Take What You Will got ellipsis some attention, but one cannot make a living on attention alone. Since the record’s release, the band has foraged out in multiple directions, away from their Philly base. Murphy calls the quasi-split an “away” message—he currently serves as the technical lead for a startup out in San Francisco; Price is the webmaster and social media specialist at an independent school in a Philadelphia suburb; Jokisch is finishing up her MBA at Duke University’s Fuqua School of Business. All continue to play music in various incarnations. Both Murphy and Jokisch maintain their close ties to Philadelphia, and last year, ellipsis reconvened for several concert dates in and around their former home base.

They also entered the studio to record Walk This Road, a six-song EP that extends the maturity and multi-dimensional essence of Take What You Will. That maturity can be heard on the band’s re-recording of “Stowaway Ophelia,” from their first album. The arrangement is certainly improved—the hard, coffeehouse-standard strumming is replaced by guitar picking and bass, providing a lighter touch that brings out the nuances in the lyrics, and in Jokisch’s voice. And what a voice—instead of merely singing the song, she fills it. It’s almost difficult to believe it’s the same band who had recorded it a decade earlier.

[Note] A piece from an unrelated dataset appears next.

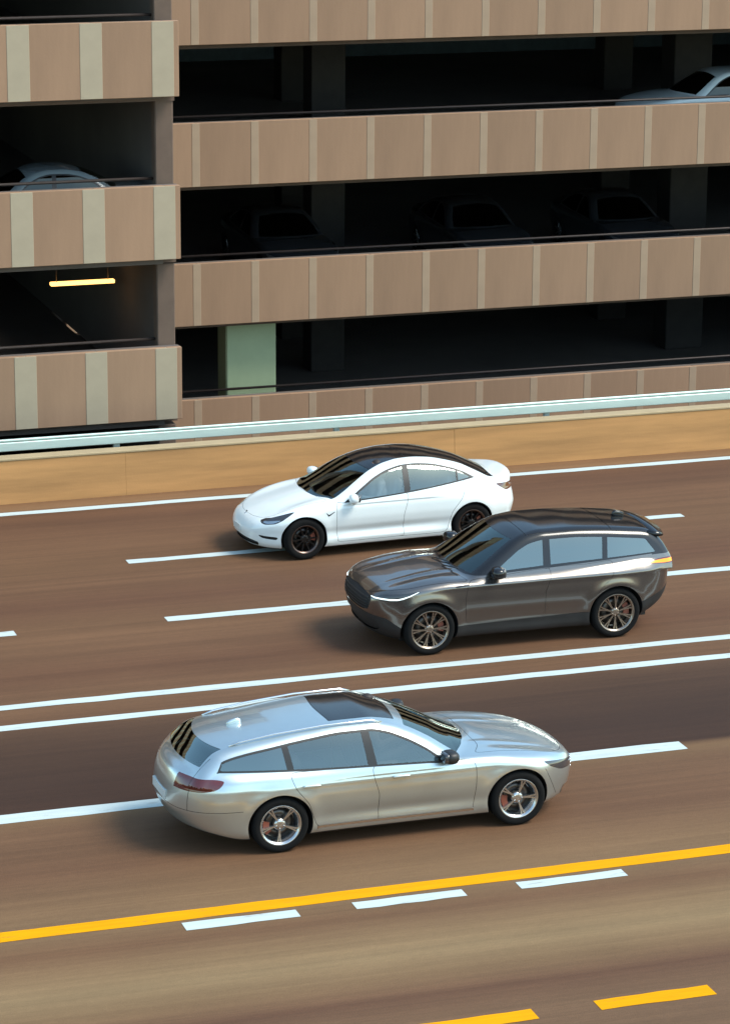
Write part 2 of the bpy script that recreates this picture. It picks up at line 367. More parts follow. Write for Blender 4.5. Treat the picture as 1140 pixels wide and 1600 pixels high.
ch(MB().box(17.58, 18.72, YR+.60, YR+1.3, -2.398, .318, .03).build('column', M['green']))
lamp = MB().box(-.62, .62, -.06, .06, -.035, .035, .012).build('tube_light', M['lamp_amber'], None, (12.75, 55.0, 2.52))
tag(lamp, 'glowing amber tube light hanging under the garage ceiling', 'light')
for dx in (-.5, .5): MB().tube([(dx, 0, .03), (dx, 0, .80)], .008, 6).build('hanger', M['steel_dark'], lamp)

# ------------------------------------------------------------------ implicit car bodies
def table(pts, lo=-1.0, hi=6.5, step=0.005, smooth=0.05):
    """smooth curve through control points as a dense lookup table"""
    xs = np.array([p[0] for p in pts], float); ys = np.array([p[1] for p in pts], float)
    t = np.arange(lo, hi, step)
    h = np.diff(xs); d = np.diff(ys) / h
    m = np.zeros(len(xs))
    for i in range(1, len(xs) - 1):
        if d[i-1] * d[i] > 0:
            w1 = 2*h[i] + h[i-1]; w2 = h[i] + 2*h[i-1]
            m[i] = (w1 + w2) / (w1/d[i-1] + w2/d[i])
    m[0], m[-1] = d[0], d[-1]
    k = np.clip(np.searchsorted(xs, t) - 1, 0, len(xs) - 2)
    s = (t - xs[k]) / h[k]; sc = np.clip(s, 0, 1)
    v = ((1+2*sc)*(1-sc)**2*ys[k] + sc*(1-sc)**2*h[k]*m[k] + sc*sc*(3-2*sc)*ys[k+1] + sc*sc*(sc-1)*h[k]*m[k+1])
    v = np.where(t < xs[0], ys[0] + (t-xs[0])*m[0], np.where(t > xs[-1], ys[-1] + (t-xs[-1])*m[-1], v))
    n = max(1, int(smooth/step))
    if n > 1:
        ker = np.hanning(n+2)[1:-1]; ker /= ker.sum()
        pad = n
        vp = np.concatenate([np.full(pad, v[0]), v, np.full(pad, v[-1])])
        v = np.convolve(vp, ker, 'same')[pad:-pad]
    return lambda q: np.interp(q, t, v)

def smax(a, b, k):
    h = np.maximum(k - np.abs(a-b), 0)/k
    return np.maximum(a, b) + h*h*k*0.25
def smin(a, b, k): return -smax(-a, -b, k)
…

Walk This Road also features a cover of Leonard Cohen’s “Hallelujah” that gives me chills. Now, if there’s one song that should be the target of a moratorium, it’s “Hallelujah.” It’s been done to death; if I’d never heard another artist sing “I heard there was a secret chord,” I’da been fine. But Jokisch’s vocal stops you in your tracks—so vulnerable, yet so perfect for the song. The harmonies after the third verse are chillingly good. The arrangement builds gradually, with violin, bass, and other voices chiming in until all instruments back away and the voices carry the song to its finale.

It’s quite a finish, quite a wonderful listen, and if it winds up being the final recorded statement from ellipsis, the harmonied “Hallelujah” is a fitting end. I hope that’s not the case, though. I hope there’s still more music in them, and I hope they find a way to share it with us all.